Park Board puts Metropolitan Parks District on April ballot

The Bonney Lake Park Board on Nov. 19 voted to recommend to the city council that the city place a metropolitan parks district on the ballot in April.

Now it will be up to the voters.

The Bonney Lake Park Board on Nov. 19 voted to recommend to the city council that the city place a metropolitan parks district on the ballot in April.

The board also recommended the city council serve as the first directors of the district, as opposed to holding a separate election for new leadership to run the district.

A metropolitan parks district is the administration and council’s favored way to provide a steady and specific stream of revenue for park projects.

If approved by a majority of voters, the park district would allow the district – which would contiguous with the city’s borders – to levy a tax that would be used only for parks. The maximum levy allowed by law is $0.75 per $1,000 assessed home value, though the discussions have centered on a tax a little more than half that amount.

The decision by the parks board to support the measure comes after four council workshops in the matter was discussed, a joint meeting between the council and the park board and discussions at every meeting so far this year of the city’s parks board, which serves as an advisory board to city council on park matters.

“This is the culmination of a lot of discussion,” Facilities and Special Projects Manager Gary Leaf said. “They’ve been discussing it all year.”

Prior to the joint meeting with the council, there was discussion about what the make-up of the park district would look like, with some members of the park board and public calling for a newly elected body to govern the district.

Council members, however, favored using the city council to govern a parks district because, they said, the council is not only in tune with the direction the city will be going.

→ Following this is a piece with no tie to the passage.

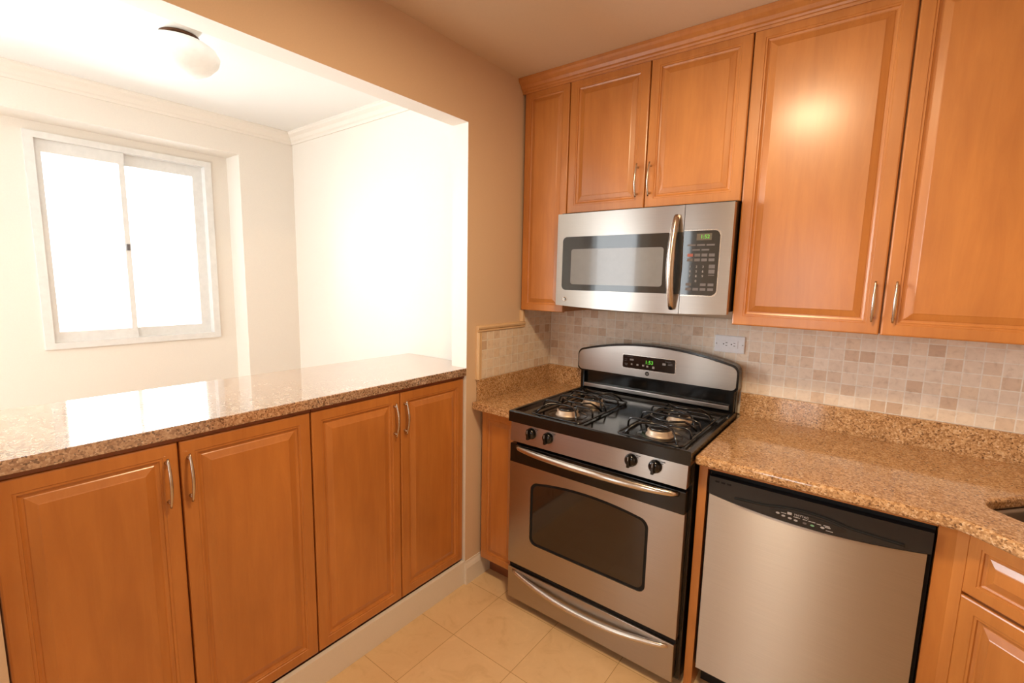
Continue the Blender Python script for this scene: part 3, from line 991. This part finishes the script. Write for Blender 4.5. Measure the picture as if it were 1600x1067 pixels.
# grates
def grate(x0, x1, y0, y1, cs):
    b = BM()
    r = 0.0042; zb = 0.929; zt = 0.968; c = 0.02
    def loop(pts, z):
        tube(b, [(p[0], p[1], z) for p in pts + [pts[0], pts[1]]], r, 8, cap=False)
    ym = (y0 + y1) / 2
    pts = []
    for (cx, cy, st) in ((x0 + c, y0 + c, 180), (x1 - c, y0 + c, 270), (x1 - c, y1 - c, 0), (x0 + c, y1 - c, 90)):
        for k in range(5):
            a = math.radians(st + 90 * k / 4)
            pts.append((cx + c * math.cos(a), cy + c * math.sin(a)))
    loop(pts, zb)
    for (cx, cy), (ya, yb) in zip(cs, ((y0, ym), (ym, y1))):
        # one finger on each side climbs from the frame and runs in towards the burner
        for sx, xe in ((-1, x0), (1, x1)):
            P = [Vector((xe, cy, zb)), Vector((xe - sx * 0.001, cy, zb + 0.022)), Vector((xe - sx * 0.008, cy, zt - 0.004)),
                 Vector((xe - sx * 0.022, cy, zt)), Vector((cx + sx * 0.050, cy, zt)), Vector((cx + sx * 0.030, cy, zt - 0.003))]
            tube(b, P, r, 8)
        # front and rear arches that bend in over the burner
        for yy, sg in ((ya + 0.004, 1), (yb - 0.004, -1)):
            P = []
            for k in range(13):
                s = -1 + 2 * k / 12
                P.append((cx + s * 0.100, yy + sg * 0.078 * (1 - s * s), zb + (zt - zb) * min(1.0, 1.6 * (1 - abs(s) ** 3))))
            tube(b, P, r, 8)
    tube(b, [(x0, ym, zb), (x0 + 0.01, ym, zt - 0.006), (x0 + 0.03, ym, zt), (x1 - 0.03, ym, zt), (x1 - 0.01, ym, zt - 0.006), (x1, ym, zb)], r, 8)
    for (fx, fy) in ((x0 + 0.01, y0 + 0.01), (x1 - 0.01, y0 + 0.01), (x0 + 0.01, y1 - 0.01), (x1 - 0.01, y1 - 0.01)):
        lathe(b, [(0.006, 0.9195), (0.006, 0.931)], (fx, fy, 0), 'z', 10)
    return b
obj('grate', grate(0.345, 0.588, -0.668, -0.215, BX[:2]), M['iron'], t)
obj('grate', grate(0.745, 0.988, -0.668, -0.215, BX[2:]), M['iron'], t)
# control panel with knobs
bm = BM()
vs = [(-0.681, 0.878), (-0.687, 0.792), (-0.641, 0.792), (-0.641, 0.878)]
xa, xb = SX0 + 0.001, SX1 - 0.012
r0 = [bm.verts.new((xa, y, z)) for y, z in vs]; r1 = [bm.verts.new((xb, y, z)) for y, z in vs]
for k in range(4):
    bm.faces.new((r0[k], r0[(k + 1) % 4], r1[(k + 1) % 4], r1[k]))
bm.faces.new(r0[::-1]); bm.faces.new(r1)
cpn = obj('control_panel', bm, M['steel'], t)
for x in (0.364, 0.450, 0.815, 0.906):
    b = BM(); z = 0.844; y = -0.6825
    lathe(b, [(0.0245, -0.001), (0.0245, 0.004), (0.0225, 0.012), (0.0195, 0.018), (0.012, 0.021), (0.0005, 0.022)], (x, y, z), 'y', 28, -1)
    box(b, x - 0.0052, x + 0.0052, y - 0.034, y - 0.010, z - 0.021, z + 0.024, 0.002)
    k = obj('control_knob', b, M['black'], t)
    b = BM(); box(b, x - 0.0009, x + 0.0009, y - 0.0343, y - 0.0335, z + 0.006, z + 0.021); obj('pointer', b, M['grey_mark'], k)
    b = BM()
    box(b, x + 0.018, x + 0.034, -0.6838, -0.680, z + 0.020, z + 0.023); box(b, x + 0.018, x + 0.028, -0.6842, -0.680, z + 0.014, z + 0.016)
    obj('knob_legend', b, M['key_grey'], cpn)
# oven door
OXa, OXb = SX0 - 0.006, SX1 - 0.014
bm = BM(); box(bm, OXa, OXb, -0.678, -0.642, 0.692, 0.776, 0.003)
od = obj('oven_door', bm, M['black'], t)
arch = lambda x: 0.030 * (1 - ((x - sm) / 0.27) ** 2)
xs, lo, hi = rr(0.362, 0.892, 0.338, 0.622, 0.030, top=lambda x: max(0, arch(x)))
yd = lambda x: -0.676
# stainless sheet with an arched opening
bm = BM()
Z0, Z1 = 0.214, 0.694
def quadface(p):
    bm.faces.new([bm.verts.new(q) for q in p])
bmx = bm
strip_slab(bmx, [OXa, xs[0]], lambda x: Z0, lambda x: Z1, yd, lambda x: -0.643)
tmp = BM(); strip_slab(tmp, [xs[-1], OXb], lambda x: Z0, lambda x: Z1, yd, lambda x: -0.643)
tmp2 = BM(); strip_slab(tmp2, xs, lambda x: Z0, lo, yd, lambda x: -0.643)
tmp3 = BM(); strip_slab(tmp3, xs, hi, lambda x: Z1, yd, lambda x: -0.643)
for q in (tmp, tmp2, tmp3):
    me = bpy.data.meshes.new('piece'); q.to_mesh(me); q.free(); bmx.from_mesh(me); bpy.data.meshes.remove(me)
bmesh.ops.remove_doubles(bmx, verts=bmx.verts[:], dist=1e-5)
obj('steel_front', bmx, M['steel'], od)
bm = BM()
xs2, lo2, hi2 = rr(0.360, 0.894, 0.336, 0.624, 0.030, top=lambda x: max(0, arch(x)))
strip_slab(bm, xs2, lo2, hi2, lambda x: -0.6715, lambda x: -0.644)
obj('window_seal', bm, M['deep_black'], od)
bm = BM()
xs2, lo2, hi2 = rr(0.374, 0.880, 0.350, 0.610, 0.026, top=lambda x: max(0, arch(x)))
strip_slab(bm, xs2, lo2, hi2, lambda x: -0.6735, lambda x: -0.660)
obj('oven_window', bm, M['oven_glass'], od, label='dark arched oven window')
def bow_handle(z_end, z_mid, xa, xb, out, rz, yb):
    b = BM(); pts = []; rad = []
    N = 30
    for k in range(N + 1):
        s = k / N; q = math.sin(math.pi * s)
        pts.append((xa + (xb - xa) * s, yb - out * min(1, q ** 0.5 * 1.02), z_end + (z_mid - z_end) * q)); rad.append(rz * (0.72 + 0.28 * min(1, q * 2)))
    tube(b, pts, rad, 12)
    return b
obj('door_handle', bow_handle(0.764, 0.764, 0.285, 0.990, 0.042, 0.0145, -0.676), M['nickel'], od, label='long bowed stainless bar')
# storage drawer
bm = BM(); box(bm, SX0 - 0.004, SX1 - 0.016, -0.664, -0.641, 0.184, 0.212)
obj('drawer_gap', bm, M['deep_black'], t)
bm = BM(); box(bm, SX0 - 0.006, SX1 - 0.018, -0.676, -0.642, 0.040, 0.190, 0.003)
dr = obj('storage_drawer', bm, M['steel'], t)
obj('drawer_handle', bow_handle(0.176, 0.137, 0.275, 0.990, 0.026, 0.012, -0.672), M['nickel'], dr, label='curved stainless grip dipping in the middle')
# backguard
BG = lambda x: 0.055 * (1 - ((x - sm) / (SX1 - sm)) ** 2)
def guard(i, z0, z1, yf, yb, r):
    b = BM()
    xs, lo, hi = rr(SX0 - 0.014 + i, SX1 + 0.002 - i, z0, z1, r, top=BG, mid=16)
    lo_ = lambda x: z0
    strip_slab(b, xs, lambda x: min(lo(x), z0 + 0.014), hi, lambda x: yf, lambda x: yb)
    return b
gb = obj('backguard', guard(0.0, 1.022, 1.138, -0.088, -0.034, 0.026), M['black'], t)
obj('fascia', guard(0.008, 1.031, 1.128, -0.094, -0.080, 0.022), M['steel'], gb)
b = BM(); box(b, SX0, SX1 - 0.008, -0.062, -0.034, 0.925, 1.030); obj('riser', b, M['black'], gb)
for x in (SX0 + 0.004, SX1 - 0.030):
    b = BM(); box(b, x, x + 0.020, -0.086, -0.060, 0.930, 1.030, 0.004); obj('end_post', b, M['black'], gb)
b = BM(); box(b, SX0 + 0.024, SX1 - 0.030, -0.086, -0.062, 0.938, 0.958, 0.003); obj('rear_ledge', b, M['steel'], gb, label='grey metal ledge below the backguard')
xs, lo, hi = rr(0.494, 0.762, 1.067, 1.137, 0.008)
b = BM(); strip_slab(b, xs, lambda x: lo(x) + (x - 0.628) * 0, hi, lambda x: -0.0952, lambda x: -0.090); obj('display_bezel', b, M['nickel'], gb)
xs, lo, hi = rr(0.497, 0.758, 1.070, 1.134, 0.007)
b = BM(); strip_slab(b, xs, lo, hi, lambda x: -0.0962, lambda x: -0.090); obj('control_display', b, M['black'], gb)
b = text_bm('1:53', 0.024, lambda u, v, w: Vector((0.633 + u, -0.0965 - w, 1.107 + v))); obj('clock_digits', b, M['led'], gb, label='glowing green clock digits')
for (x, z, w, h) in [(0.535, 1.126, 0.030, 0.003), (0.514, 1.112, 0.012, 0.003), (0.514, 1.104, 0.014, 0.003), (0.544, 1.112, 0.020, 0.009), (0.516, 1.090, 0.016, 0.004), (0.516, 1.083, 0.012, 0.003), (0.545, 1.090, 0.008, 0.008), (0.575, 1.090, 0.010, 0.008), (0.604, 1.090, 0.010, 0.008), (0.625, 1.088, 0.010, 0.008), (0.655, 1.086, 0.011, 0.011), (0.725, 1.122, 0.030, 0.003), (0.706, 1.109, 0.016, 0.010), (0.735, 1.108, 0.022, 0.004), (0.735, 1.114, 0.020, 0.003)]:
    b = BM(); box(b, x - w / 2, x + w / 2, -0.0967, -0.0955, z - h / 2, z + h / 2, 0.0004); obj('key_symbol', b, M['key_grey'] if h < 0.007 else M['grey_mark'], gb)
b = BM(); lathe(b, [(0.0105, 0), (0.0105, 0.0015), (0.0088, 0.0025), (0.008, 0.0015), (0.0005, 0.0017)], (0.625, -0.0935, 1.052), 'y', 24, -1)
emb = obj('emblem', b, M['charcoal'], gb, label='round grey maker emblem')
b = text_bm('GE', 0.0105, lambda u, v, w: Vector((0.625 + u, -0.0952 - w, 1.052 + v))); obj('monogram', b, M['grey_mark'], emb)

It is also less expensive because a park board would receive salaries and the council would not. Also, any funds provided to the district may take at least a year before they come in and the city council can loan the park district money to get started early.

No park money can be used for non-park related projects, however, and can not be transferred to other funds.

The park board made the recommendation with a 4-1 vote with one abstention, chairman Darren Proctor, whom Leaf said regularly abstains during votes. One member was absent during the vote.

Leaf said the member who voted against the recommendation, Jamie Trejo, did so not because of opposition to the district per se, but because he does not believe the time is right to run a ballot measure.

“It’s a pretty good consensus,” Leaf said.

The next step will be a resolution of the city council, expected Dec. 4, calling for the election in April followed by a vote on the official phrasing of the ballot measure in January.

The council is also expected to create for and against committees and develop an overview project list to give voters a better idea of what they plan to do with the money if the district is approved.